Com o Decreto-Lei n.º 89/2024, de 18 de novembro visou-se assim densificar e clarificar a suscetibilidade e modo de investimento de fundos próprios Sociedades Gestoras de Grande Dimensão, admitindo-se assim o investimento de montantes que excedam os fundos próprios legalmente exigíveis em determinadas condições, pelo que foi aditado o n.º 8 ao artigo 31.º, com a seguinte redação: “A sociedade gestora pode investir os montantes que excedam os fundos próprios, exigíveis nos termos da lei, desde que o investimento seja, a todo o tempo, acessório em relação à atividade principal, e sejam prevenidos os conflitos de interesses, competindo à CMVM regulamentar os termos em que essa atividade pode ocorrer.”. Destarte, impôs assim o legislador os seguintes requisitos com referência à atividade de investimento de fundos próprios pela sociedade gestora:
▪️ A atividade de investimento de fundos próprios tem de ser uma atividade acessória à atividade principal de gestão dos ativos em carteira;
▪️ Que sejam prevenidas quaisquer situações de conflitos de interesse que possam advir dessa mesma atividade.

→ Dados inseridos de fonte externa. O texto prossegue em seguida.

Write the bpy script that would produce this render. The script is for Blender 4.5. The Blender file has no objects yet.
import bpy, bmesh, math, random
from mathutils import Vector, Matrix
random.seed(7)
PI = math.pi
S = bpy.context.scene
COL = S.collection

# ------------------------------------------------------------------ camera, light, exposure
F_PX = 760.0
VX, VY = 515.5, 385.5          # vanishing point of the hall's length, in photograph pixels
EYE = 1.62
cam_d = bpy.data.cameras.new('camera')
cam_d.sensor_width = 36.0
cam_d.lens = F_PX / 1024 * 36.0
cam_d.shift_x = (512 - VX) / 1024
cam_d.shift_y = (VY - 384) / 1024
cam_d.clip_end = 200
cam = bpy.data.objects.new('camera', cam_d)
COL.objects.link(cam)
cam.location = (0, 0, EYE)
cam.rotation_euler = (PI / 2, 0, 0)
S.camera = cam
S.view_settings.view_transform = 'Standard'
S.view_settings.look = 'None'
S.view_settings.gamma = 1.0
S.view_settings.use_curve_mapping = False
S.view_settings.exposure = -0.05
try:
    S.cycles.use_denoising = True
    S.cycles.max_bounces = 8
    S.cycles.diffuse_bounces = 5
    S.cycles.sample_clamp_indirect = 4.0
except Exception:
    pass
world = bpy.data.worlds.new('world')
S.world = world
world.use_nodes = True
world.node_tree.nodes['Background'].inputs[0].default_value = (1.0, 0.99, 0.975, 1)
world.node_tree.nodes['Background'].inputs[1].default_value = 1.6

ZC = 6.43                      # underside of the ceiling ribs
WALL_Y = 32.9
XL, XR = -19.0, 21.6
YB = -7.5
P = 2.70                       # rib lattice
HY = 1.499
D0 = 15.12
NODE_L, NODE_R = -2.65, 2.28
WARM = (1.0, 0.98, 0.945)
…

Deste modo, em adição aos motivos já referidos de garantia de solvabilidade e de densificação e aclaração da temática, o Decreto-Lei n.º 89/2024 visa ainda garantir que as Sociedades Gestoras Ativos de Grande Dimensão possam concorrer nos mercados com as mesmas condições que as suas congéneres europeias, porque até ao presente momento encontravam-se limitadas na sua capacidade de intervenção e da amplitude de recursos que podiam mobilizar tendo em vista a atuação nos mercados, encontrando-se as suas Políticas de Investimento simultaneamente limitadas nesse sentido, robustecendo as condições de investimento e a aprazibilidade do mercado nacional da gestão de ativos.